Halk iradesine işaret eden ve halk idaresi olarak gösterilen bir siyasal sistemin bu iddiaya uygunluğu için, en azından, halkın kendi iradesini ortaya koyacak kurumsal örgütlenmelerinin ve üzerinde herhangi baskı olmaksızın, yasalarla önü kesilmeksizin, özel silahlı insan müfrezelerinin tehdidi altında bulunmaksızın hareket etme serbestisinin olması gerekir. Hangi kapitalist ülkede bundan sözedilebilir? Söz, örgütlenme, basın-yayın özgürlüğünün kapitalist gericilik ve sermaye fraksiyonlarının tasallatunda bulunduğu Türkiye gibi ülkelerde, özel ayrıcalıklarla korunmaya alınan burjuva siyasal partilerin sermayeye hizmette nöbet değişimine “oyu ile destek olma” dışında, işçi sınıfı ve emekçi kitlelere tanınan, onların can bedeli mücadele ile koparıp almadıkları bir hak ve uygulama yoktur. Dolayısıyla da, kitleler kendi talepleri için sokağa yöneldiklerinde, kapitalizmin ve burjuvazinin ‘can damarları’na baskı yapmaya yöneldiklerinde, burjuvazinin en azılı temsilcileri zincirlerinden boşanmış olarak onları itaata çağırmakta ve “bir isteğiniz varsa sandıkta gösterirsiniz!” demektedirler. (‘Sandık’a bu denli vurgunun bir diğer nedeni, askeri cuntaların ve ordu müdahalelerinin yasal dayanakları da sağlanarak bolca yaşandığı bir ülke olması dolayısıyla, Türkiye’de, “askeri vesayet karşıtlığı”nın halk kitlelerinin çok büyük çoğunluğu tarafından kabul edilirliğidir. Vesayeti ‘askeri’ olanıyla sınırlı gösterme gibi bir özelliği de bulunan bu yaklaşım, azınlık diktasının askeri ve sivil biçimleri arasındaki ayrım üzerinden sivil olanına onay sağlama gibi bir hedefe de sahiptir.)

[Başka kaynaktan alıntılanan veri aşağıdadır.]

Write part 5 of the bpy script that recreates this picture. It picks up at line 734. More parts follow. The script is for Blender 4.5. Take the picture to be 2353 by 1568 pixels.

Genel oy hakkı ve parlamenter sistem emekçilerin haklarını savunan partilerin kurulması ve kapitalizme karşı işçi-emekçi mücadelesinin yasal zeminde de sürdürülmesinin olanaklarının genişlemesi açısından da bir ilerleme olurken, seçim yolu ile iktidarın alınabileceği yanılgısına düşen çeşitli sol-ilerici ve eski Marksist parti ve örgütlerin düzen içi adaptasyonuna da yol açmıştır. Bu türden partiler, “toplumun refahı ve herkes için fırsat eşitliği” üzerine söylemin kapitalizm koşullarında emekçileri aldatma dışında bir geçerliği olmadığını, “fırsat eşitliği” iddiasının kapitalist üretim ilişkileri tarafından geçersiz kılındığını; parlamenter koşullarda da sömüren ile sömürülenin fırsat eşitsizliğinin devam ettiğini ve uzlaşmaz sınıf çelişkisini içerdiğini “idrak etmeyi” unutabilmişlerdir. Diğer yandan ama, tüm emekçiler için genel sağlık sigortası uygulaması, işsizlik sigortası, eğitimin herkes için parasız ve bir hak olarak gerçekleştirilmesi, kadının sağlığına aykırı işlerde ve 16 yaşından küçük çocukların çalıştırılmasının yasaklanması gibi uygulamalarla emekçi yaşamında iyileşmeler mümkündür ve işçi sınıfı ve emekçilerin bu asgari taleplerinin gerçekleşmesi için mücadele araçlarının ve mevzilerinin zenginleşmesi söz konusudur.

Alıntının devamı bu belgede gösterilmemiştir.